Isyarat perubahan ini tidak hadir secara gamblang, melainkan terselip halus dalam rincian tugas tambahan guru yang tercantum pada peraturan tersebut. Jika sebelumnya terdapat jabatan Koordinator P5, kini yang tertulis justru Koordinator PBP. Pergantian istilah ini mengundang banyak tanya. Apakah ini sekadar modifikasi nama, ataukah memang menandai pergeseran arah dan pendekatan dalam pembelajaran?
Secara kasatmata, publik pendidikan tentu bertanya-tanya, apakah ini sebuah evolusi yang disengaja, atau sekadar kosmetika nomenklatur belaka? Apakah esensi P5 sebagai ruang untuk menumbuhkan nilai-nilai kebangsaan, karakter, dan kompetensi abad ke-21, kini akan dimasukkan ke dalam kerangka PBP yang barangkali lebih menekankan pada pendekatan metodologis ketimbang muatan nilai? Tanpa penjelasan resmi yang lebih teknis dan komprehensif, semua tafsir hanya akan jadi teka-teki.
Namun bila kita menilik lebih dalam, perubahan ini (apa pun bentuk finalnya) menyiratkan pesan bahwa dunia pendidikan sedang terus mencari bentuk terbaik untuk menumbuhkan pelajar yang utuh, bukan sekadar cakap kognitif. Bila benar P5 hendak "bertransformasi" menjadi PBP, maka besar kemungkinan orientasinya tetap sama, hanya saja dengan pendekatan yang lebih aplikatif dan terpadu dalam lintas mata pelajaran.
Namun kehati-hatian tetap diperlukan. Jangan sampai, dengan berubahnya istilah, substansi yang dulu diperjuangkan dalam P5 yakni penguatan karakter dan jati diri bangsa melalui Profil Pelajar Pancasila malah terpinggirkan di balik gegap gempita metode projek. PBP, jika hanya menjadi proyek-proyek yang kehilangan ruh, akan menjelma formalitas belaka. Yang semestinya tumbuh adalah keutuhan jiwa pelajar melalui Profil Dimensi Lulusan.
Maka, sambil menanti penjabaran lebih lanjut dalam regulasi turunan, kita sebagai pendidik patut menjaga kewarasan berpikir. Jangan buru-buru bersorak atau mencemooh.
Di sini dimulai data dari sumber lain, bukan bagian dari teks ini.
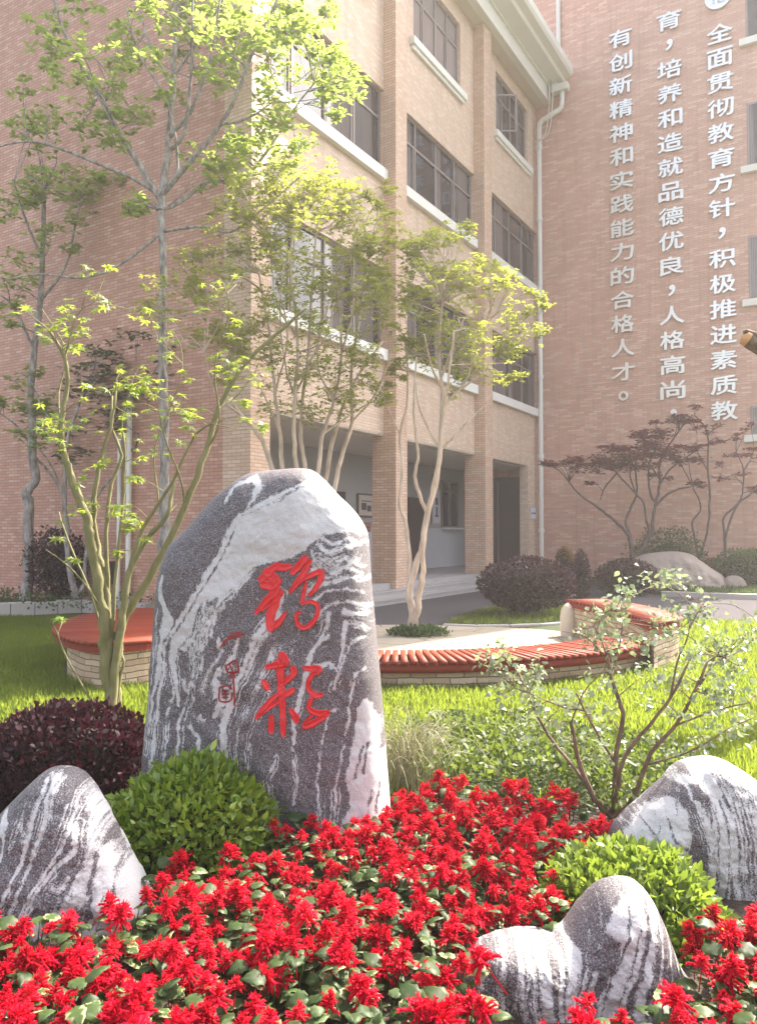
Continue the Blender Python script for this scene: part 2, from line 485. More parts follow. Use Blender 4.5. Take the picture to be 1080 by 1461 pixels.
def m_bark(name, a, b, sc=14, green=None):
    k = NT(name); c = k.coord()
    mp = k.n('Mapping'); mp.inputs['Scale'].default_value = (1, 1, .35); k.l(c, mp.inputs[0])
    f = k.noise(sc, 6, mp.outputs[0]); g = k.noise(sc * .25, 4, c)
    col = k.mix(k.ramp(f, [(.35, (0, 0, 0)), (.65, (1, 1, 1))]), a, b)
    if green: col = k.mix(k.math('MULTIPLY', g, .8), col, green)
    return k.done(k.pbr(col, .8, normal=k.bump(f, .7, .015)))
B_PALE = m_bark('pale_smooth_bark', (.36, .27, .20), (.56, .45, .36), 9)
B_GREY = m_bark('grey_bark', (.12, .10, .09), (.38, .345, .32), 14)
B_OLIVE = m_bark('olive_maple_bark', (.12, .105, .035), (.24, .20, .09), 20, (.13, .13, .045))
B_BROWN = m_bark('brown_bark', (.085, .05, .032), (.20, .125, .085), 25)
B_DARK = m_bark('dark_twig_bark', (.055, .035, .03), (.14, .095, .08), 20)

def m_marble():
    k = NT('veined_gneiss')
    c = k.coord()
    v = k.attr('vein')
    gr = k.noise(170, 2, c, .7)
    gr2 = k.noise(420, 2, c, .6)
    mid = k.noise(26, 5, c, .6)
    dark = k.ramp(gr, [(.34, (.030, .026, .029)), (.48, (.095, .083, .090)), (.60, (.19, .170, .180)), (.72, (.42, .39, .40))])
    dark = k.mix(k.math('MULTIPLY', k.ramp(mid, [(.35, (0, 0, 0)), (.7, (1, 1, 1))]), .40), dark, (.085, .070, .077))
    light = k.ramp(gr, [(.22, (.25, .24, .245)), (.38, (.43, .42, .425)), (.8, (.55, .54, .54))])
    edge = k.math('ADD', k.math('ADD', v, k.math('MULTIPLY', k.math('SUBTRACT', mid, .5), .4)), k.math('MULTIPLY', k.math('SUBTRACT', gr, .5), .85))
    f = k.ramp(edge, [(.36, (0, 0, 0)), (.66, (1, 1, 1))])
    col = k.mix(f, dark, light)
    h = k.math('ADD', k.math('MULTIPLY', gr2, .4), k.math('ADD', gr, k.math('MULTIPLY', mid, 1.5)))
    return k.done(k.pbr(col, .62, normal=k.bump(h, .35, .006), spec=.4))
MARBLE = m_marble()
def m_rock():
    k = NT('brown_boulder'); c = k.coord()
    f = k.noise(3, 8, c); g = k.noise(40, 5, c)
    col = k.mix(f, (.20, .155, .13), (.38, .31, .27)); col = k.mix(k.math('MULTIPLY', g, .5), col, (.17, .14, .12))
    return k.done(k.pbr(col, .8, normal=k.bump(k.math('ADD', f, k.math('MULTIPLY', g, .3)), .6, .05)))
ROCK = m_rock()
INK = m_plain('red_paint', (.60, .012, .018), .45, var=.25, scale=25, bump=.3, bscale=60)
# ------------------------------------------------------------------ main brick building
TW = 10.7                                   # tower wall plane (t)
bld = empty('school_building', BF(-5.28, 0, 0), 'four storey orange brick teaching building with pillared porch and deep white eaves behind the trees', 'building')
PIL = [(-5.28, -4.72), (0.0, .55), (5.29, 5.86)]
BAYS = [(-4.72, 0.0), (.55, 5.29), (5.86, TW)]
ZS = [(5.95, 7.95), (10.3, 12.3), (14.35, 16.35)]
ZTOP, ZLINT = 16.85, 3.93
w = MB()
for i, (a, b) in enumerate(BAYS):
    zz = ZLINT
    for j, (z0, z1) in enumerate(ZS):
        w.box(a, b, -.63, -.33, zz, z0)
        zz = z1
        if j == 2:
            c = (a + b) / 2 + (.0 if i < 2 else .15)
            w.box(a, c - 1.42, -.63, -.33, z0, z1); w.box(c + 1.42, b, -.63, -.33, z0, z1)
    w.box(a, b, -.63, -.33, zz, ZTOP + .6)
w.box(9.72, TW, -.63, -.33, 0, ZLINT)                       # end pier of the porch
w.build('front_wall', BRICK_LIT, bld); w = MB()
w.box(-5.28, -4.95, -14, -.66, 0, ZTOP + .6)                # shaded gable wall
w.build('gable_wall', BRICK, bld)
for a, b in PIL:
    p = MB(); p.box(a, b, -.66, 0, 0, ZTOP); p.build('pillar', BRICK_HALF_LIT, bld)
s = MB(); s.box(-5.2, TW - .01, -13.9, -.7, ZTOP + .05, ZTOP + .5); s.build('roof', CREAM, bld)

def window(par, a, b, z0, z1, fr, n=-.33, cols=4, transom=.34, glass=GLASS, sill=.27, over=.0, sash=False):
    f = MB(); no, ni = n - .09, n - .15
    e = .055
    f.box(a, b, ni, no, z0, z0 + e, fr); f.box(a, b, ni, no, z1 - e, z1, fr)
    f.box(a, a + e, ni, no, z0 + e, z1 - e, fr); f.box(b - e, b, ni, no, z0 + e, z1 - e, fr)
    zt = z1 - (z1 - z0) * transom
    xs = [a + (b - a) * i / cols for i in range(1, cols)]
    f.box(a + e, b - e, ni + .003, no - .003, zt - .03, zt + .03, fr)
    for x in xs:
        f.box(x - .03, x + .03, ni + .006, no + .004, z0 + e, zt - .03, fr); f.box(x - .025, x + .025, ni + .006, no + .004, zt + .03, z1 - e, fr)
    for i in range(cols):                                   # sliding sashes inside the outer frame
        x0 = a + (b - a) * i / cols; x1 = a + (b - a) * (i + 1) / cols
        if i % 2 == 0:
            f.box(x0 + .06, x0 + .10, ni + .01, no - .012, z0 + e, zt - .03, fr)
            f.box(x1 - .10, x1 - .06, ni + .01, no - .012, z0 + e, zt - .03, fr)
    o = f.build('window', ALU, par)
    g = MB()
    g.face([fr(a, ni + .02, z0), fr(b, ni + .02, z0), fr(b, ni + .02, z1), fr(a, ni + .02, z1)], [(a, z0), (b, z0), (b, z1), (a, z1)])
    g.build('pane', glass, o)
    sl = MB(); sl.box(a - over, b + over, n - .10, n + .14, z0 - sill, z0 - .002, fr)
    if over: sl.box(a - over + .06, b + over - .06, n + .001, n + .08, z0 - sill - .10, z0 - sill, fr)
    sl.build('sill', WHITE, o, bevel=.01)
    if sash:
        q = MB(); h = a + .02
        fr2 = lambda x, y, z: fr(h - .0 + x * .55, n - .08 + x * .84 + y, z)
        w_ = (b - a) / cols
        for (p0, p1, q0, q1) in ((0, w_, z0 + .06, z0 + .11), (0, w_, zt - .1, zt - .05), (0, .045, z0 + .06, zt - .05), (w_ - .045, w_, z0 + .06, zt - .05)):
            q.box(p0, p1, 0, .03, q0, q1, fr2)
        q.build('open_sash', ALU, o)
    return o
for i, (a, b) in enumerate(BAYS):
    for j, (z0, z1) in enumerate(ZS):
        if j < 2: window(bld, a + .03, b - .03, z0, z1, BF, cols=4)
        else:
            c = (a + b) / 2 + (.0 if i < 2 else .15)
            window(bld, c - 1.42, c + 1.42, z0, z1, BF, cols=4, sill=.2, over=.2, glass=CURTAIN if i == 1 else GLASS, sash=(i == 2))

c = MB()                                                    # eaves: fascia beam, soffit, gutter
c.box(-5.7, TW - .005, -.30, .22, ZTOP, ZTOP + .48)
c.build('fascia', WHITE, bld, bevel=.012)
c = MB(); c.box(-5.28, TW - .005, -.32, .005, ZTOP - .012, ZTOP - .002); c.build('soffit', CREAM, bld)
c = MB()
prof = [(.2, 17.33), (.28, 17.33), (.28, 17.42), (.72, 17.46), (.78, 17.55), (.98, 17.62), (1.04, 17.72), (1.04, 17.95), (.95, 17.95), (.2, 17.9)]
for k in range(len(prof) - 1):
    (n0, z0), (n1, z1) = prof[k], prof[k + 1]
    c.face([BF(-5.9, n0, z0), BF(TW - .005, n0, z0), BF(TW - .005, n1, z1), BF(-5.9, n1, z1)])
c.face([BF(-5.9, n, z) for n, z in prof])
c.build('cornice', WHITE, bld)
# porch
c = MB(); c.box(-4.9, TW - .01, -3.2, -.14, .0, .39); c.build('porch_floor', GRANITE, bld)
c = MB()
for (n0, n1, z0) in ((-.14, .20, .26), (.20, .55, .13)):
    c.box(-4.7, 9.4, -.14, n1, z0 - .13 if z0 > .2 else 0, z0 - .035)
    c.box(-4.7, 9.44, -.14 if z0 > .2 else .16, n1 + .025, z0 - .035, z0)
c.build('step', GRANITE, bld)
c = MB(); c.box(-4.9, TW - .01, -3.2, -.66, ZLINT - .05, ZLINT + .12); c.box(-4.7, TW - .02, -.64, -.35, ZLINT - .03, ZLINT - .002)
c.build('porch_ceiling', CREAM, bld)
c = MB()
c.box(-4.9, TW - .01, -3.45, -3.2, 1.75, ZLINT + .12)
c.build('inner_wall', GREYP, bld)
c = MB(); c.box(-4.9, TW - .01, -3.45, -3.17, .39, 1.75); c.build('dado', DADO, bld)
inn = lambda a, b, c: BF(a, b, c)
for (a, b) in ((1.3, 2.55), (6.3, 7.35)):
    d = MB(); d.box(a, b, -3.168, -3.10, .4, 2.75); o = d.build('door', DARKWOOD, bld, bevel=.01)
    h = MB(); h.box(b - .14, b - .1, -3.10, -3.05, 1.35, 1.6); h.build('handle', ALU, o)
for (a, b) in ((-3.8, -1.2), (8.75, 10.1)):
    window(bld, a, b, 1.78, 3.45, BF, n=-3.05, cols=2, transom=.25, sill=.06)
d = MB(); fr3 = lambda a, b, c: BF(TW - .02 - b, a, c)
d.box(-2.9, -.7, 0, .05, .39, 3.6, fr3); o = d.build('end_door', DARKWOOD, bld, bevel=.01)
d = MB(); d.box(-1.83, -1.77, .05, .07, .45, 3.5, fr3); d.build('door_joint', ALU, o)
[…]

Kita harus tetap berpegang pada prinsip bahwa setiap perubahan harus menguatkan pendidikan, bukan sekadar meramaikan ranah administrasi atau gonta-ganti istilah yang membingungkan.
Akhirnya, entah ini metamorfosis P5 menjadi PBP, atau sekadar rotasi istilah, satu hal yang pasti, esensi pendidikan karakter tidak boleh tergantikan. Apa pun namanya kelak, tugas kita tetap sama, membimbing anak-anak negeri agar menjadi manusia merdeka, beradab, dan berjiwa Pancasila. Dan jika nama boleh berubah, semangatnya jangan pernah luntur.